Scripts that build scenes:
++++++
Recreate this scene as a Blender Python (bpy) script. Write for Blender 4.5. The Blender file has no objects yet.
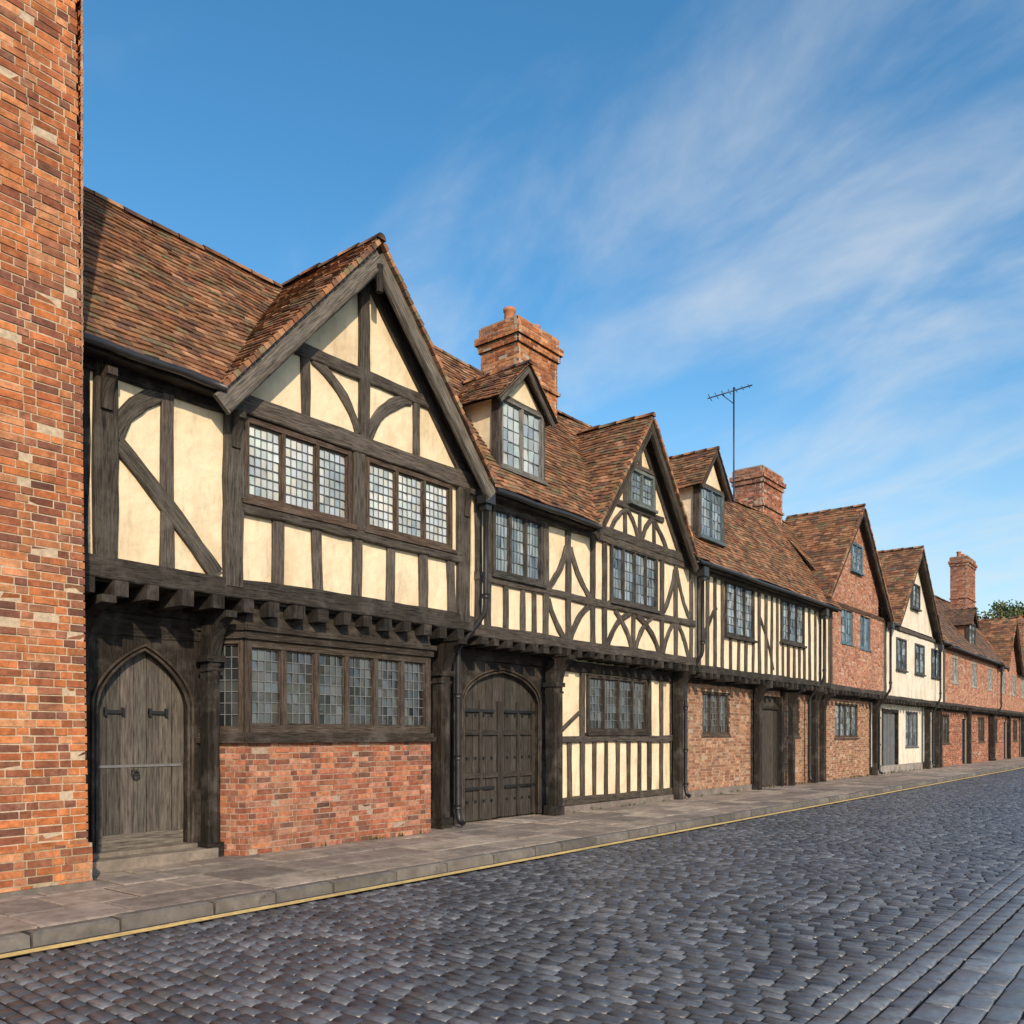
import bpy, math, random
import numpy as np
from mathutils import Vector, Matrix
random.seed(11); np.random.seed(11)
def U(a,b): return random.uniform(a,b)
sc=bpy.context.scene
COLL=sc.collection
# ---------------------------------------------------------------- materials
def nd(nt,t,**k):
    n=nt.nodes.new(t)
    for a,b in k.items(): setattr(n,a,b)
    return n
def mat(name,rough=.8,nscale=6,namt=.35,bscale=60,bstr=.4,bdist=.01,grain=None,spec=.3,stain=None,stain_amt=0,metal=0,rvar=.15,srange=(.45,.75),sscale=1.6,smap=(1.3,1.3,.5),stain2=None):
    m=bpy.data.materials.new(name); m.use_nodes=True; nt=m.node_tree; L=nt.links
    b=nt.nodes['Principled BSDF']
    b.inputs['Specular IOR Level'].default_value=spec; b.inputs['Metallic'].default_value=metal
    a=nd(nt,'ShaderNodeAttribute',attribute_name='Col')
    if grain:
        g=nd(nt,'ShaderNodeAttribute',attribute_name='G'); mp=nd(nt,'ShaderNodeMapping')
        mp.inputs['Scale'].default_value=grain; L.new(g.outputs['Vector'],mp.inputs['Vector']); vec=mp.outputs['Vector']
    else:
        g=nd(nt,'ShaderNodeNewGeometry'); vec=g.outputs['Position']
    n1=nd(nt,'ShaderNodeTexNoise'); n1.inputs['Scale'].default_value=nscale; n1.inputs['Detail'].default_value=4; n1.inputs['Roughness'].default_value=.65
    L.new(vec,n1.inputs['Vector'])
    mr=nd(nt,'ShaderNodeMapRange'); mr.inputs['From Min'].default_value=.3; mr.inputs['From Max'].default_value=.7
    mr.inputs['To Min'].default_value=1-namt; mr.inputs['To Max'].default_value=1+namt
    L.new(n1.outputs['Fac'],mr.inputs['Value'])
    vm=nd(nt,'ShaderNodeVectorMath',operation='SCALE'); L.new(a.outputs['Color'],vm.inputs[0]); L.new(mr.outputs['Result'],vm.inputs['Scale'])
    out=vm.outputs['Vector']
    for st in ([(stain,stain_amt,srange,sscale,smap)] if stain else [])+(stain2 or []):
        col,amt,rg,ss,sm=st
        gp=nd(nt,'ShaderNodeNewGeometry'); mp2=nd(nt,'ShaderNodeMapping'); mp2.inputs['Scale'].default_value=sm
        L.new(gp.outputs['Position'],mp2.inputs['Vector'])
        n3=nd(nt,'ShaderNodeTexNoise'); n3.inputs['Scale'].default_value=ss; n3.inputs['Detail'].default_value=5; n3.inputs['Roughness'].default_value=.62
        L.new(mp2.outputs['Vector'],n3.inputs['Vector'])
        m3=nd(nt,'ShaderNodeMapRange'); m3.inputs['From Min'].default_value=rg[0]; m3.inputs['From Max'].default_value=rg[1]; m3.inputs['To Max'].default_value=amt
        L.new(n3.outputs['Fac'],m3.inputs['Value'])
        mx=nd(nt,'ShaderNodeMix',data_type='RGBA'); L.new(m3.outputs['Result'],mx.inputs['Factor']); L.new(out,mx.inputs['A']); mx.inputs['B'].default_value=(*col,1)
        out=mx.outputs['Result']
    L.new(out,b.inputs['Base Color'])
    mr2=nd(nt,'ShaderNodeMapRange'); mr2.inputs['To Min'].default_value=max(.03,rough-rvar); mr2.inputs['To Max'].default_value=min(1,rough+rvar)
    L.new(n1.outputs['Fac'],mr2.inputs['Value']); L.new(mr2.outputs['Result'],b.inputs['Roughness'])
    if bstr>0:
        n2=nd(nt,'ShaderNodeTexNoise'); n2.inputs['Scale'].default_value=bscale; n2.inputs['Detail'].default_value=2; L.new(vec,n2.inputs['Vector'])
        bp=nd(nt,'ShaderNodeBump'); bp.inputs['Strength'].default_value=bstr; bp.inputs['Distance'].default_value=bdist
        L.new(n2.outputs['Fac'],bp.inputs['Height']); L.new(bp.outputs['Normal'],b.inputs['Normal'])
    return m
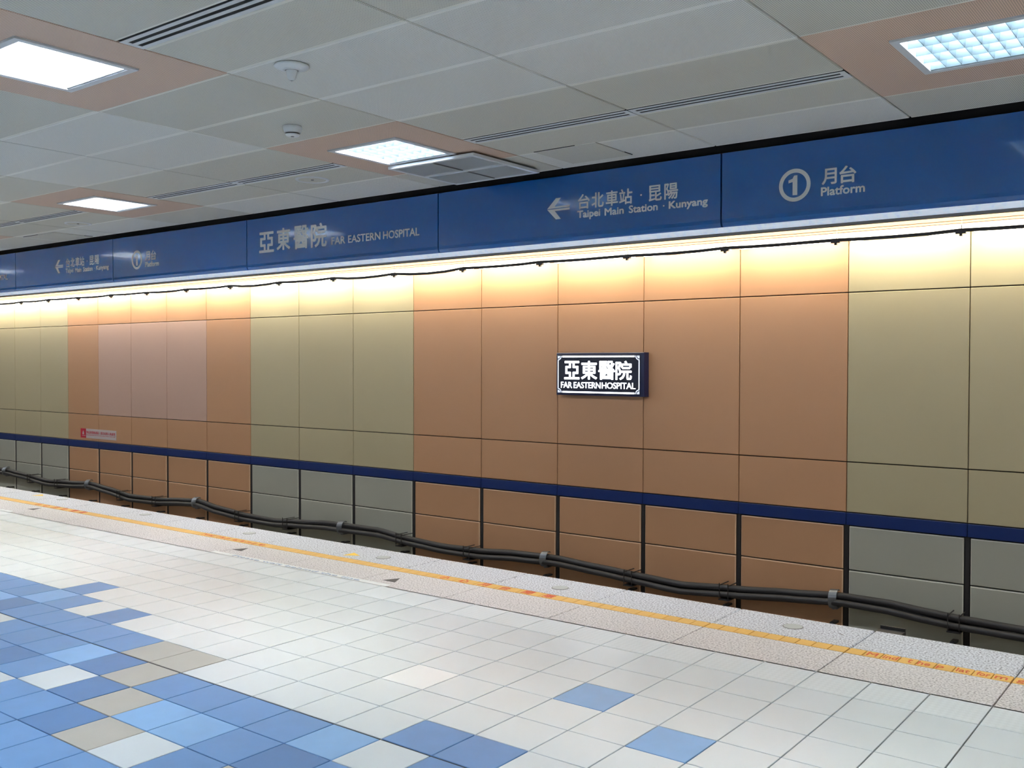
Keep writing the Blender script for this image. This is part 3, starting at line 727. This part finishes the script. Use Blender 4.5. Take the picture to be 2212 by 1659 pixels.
++++++
> **TO DO**
Transcribe the records word for word and include no pictures.

> **ANSWER FOR THIS EXERCISE**
Recreate this scene as a Blender Python (bpy) script. Write for Blender 4.5. The Blender file has no objects yet.
import bpy, math, random
import numpy as np
from mathutils import Vector, Matrix
random.seed(11); np.random.seed(11)
def U(a,b): return random.uniform(a,b)
sc=bpy.context.scene
COLL=sc.collection
# ---------------------------------------------------------------- materials
def nd(nt,t,**k):
    n=nt.nodes.new(t)
    for a,b in k.items(): setattr(n,a,b)
    return n
def mat(name,rough=.8,nscale=6,namt=.35,bscale=60,bstr=.4,bdist=.01,grain=None,spec=.3,stain=None,stain_amt=0,metal=0,rvar=.15,srange=(.45,.75),sscale=1.6,smap=(1.3,1.3,.5),stain2=None):
    m=bpy.data.materials.new(name); m.use_nodes=True; nt=m.node_tree; L=nt.links
    b=nt.nodes['Principled BSDF']
    b.inputs['Specular IOR Level'].default_value=spec; b.inputs['Metallic'].default_value=metal
    a=nd(nt,'ShaderNodeAttribute',attribute_name='Col')
    if grain:
        g=nd(nt,'ShaderNodeAttribute',attribute_name='G'); mp=nd(nt,'ShaderNodeMapping')
        mp.inputs['Scale'].default_value=grain; L.new(g.outputs['Vector'],mp.inputs['Vector']); vec=mp.outputs['Vector']
    else:
        g=nd(nt,'ShaderNodeNewGeometry'); vec=g.outputs['Position']
    n1=nd(nt,'ShaderNodeTexNoise'); n1.inputs['Scale'].default_value=nscale; n1.inputs['Detail'].default_value=4; n1.inputs['Roughness'].default_value=.65
    L.new(vec,n1.inputs['Vector'])
    mr=nd(nt,'ShaderNodeMapRange'); mr.inputs['From Min'].default_value=.3; mr.inputs['From Max'].default_value=.7
    mr.inputs['To Min'].default_value=1-namt; mr.inputs['To Max'].default_value=1+namt
    L.new(n1.outputs['Fac'],mr.inputs['Value'])
    vm=nd(nt,'ShaderNodeVectorMath',operation='SCALE'); L.new(a.outputs['Color'],vm.inputs[0]); L.new(mr.outputs['Result'],vm.inputs['Scale'])
    out=vm.outputs['Vector']
    for st in ([(stain,stain_amt,srange,sscale,smap)] if stain else [])+(stain2 or []):
        col,amt,rg,ss,sm=st
        gp=nd(nt,'ShaderNodeNewGeometry'); mp2=nd(nt,'ShaderNodeMapping'); mp2.inputs['Scale'].default_value=sm
        L.new(gp.outputs['Position'],mp2.inputs['Vector'])
        n3=nd(nt,'ShaderNodeTexNoise'); n3.inputs['Scale'].default_value=ss; n3.inputs['Detail'].default_value=5; n3.inputs['Roughness'].default_value=.62
        L.new(mp2.outputs['Vector'],n3.inputs['Vector'])
        m3=nd(nt,'ShaderNodeMapRange'); m3.inputs['From Min'].default_value=rg[0]; m3.inputs['From Max'].default_value=rg[1]; m3.inputs['To Max'].default_value=amt
        L.new(n3.outputs['Fac'],m3.inputs['Value'])
        mx=nd(nt,'ShaderNodeMix',data_type='RGBA'); L.new(m3.outputs['Result'],mx.inputs['Factor']); L.new(out,mx.inputs['A']); mx.inputs['B'].default_value=(*col,1)
        out=mx.outputs['Result']
    L.new(out,b.inputs['Base Color'])
    mr2=nd(nt,'ShaderNodeMapRange'); mr2.inputs['To Min'].default_value=max(.03,rough-rvar); mr2.inputs['To Max'].default_value=min(1,rough+rvar)
    L.new(n1.outputs['Fac'],mr2.inputs['Value']); L.new(mr2.outputs['Result'],b.inputs['Roughness'])
    if bstr>0:
        n2=nd(nt,'ShaderNodeTexNoise'); n2.inputs['Scale'].default_value=bscale; n2.inputs['Detail'].default_value=2; L.new(vec,n2.inputs['Vector'])
        bp=nd(nt,'ShaderNodeBump'); bp.inputs['Strength'].default_value=bstr; bp.inputs['Distance'].default_value=bdist
        L.new(n2.outputs['Fac'],bp.inputs['Height']); L.new(bp.outputs['Normal'],b.inputs['Normal'])
    return m
Keep writing the Blender script for this image. This is part 3, starting at line 727. This part finishes the script. Use Blender 4.5. Take the picture to be 2212 by 1659 pixels.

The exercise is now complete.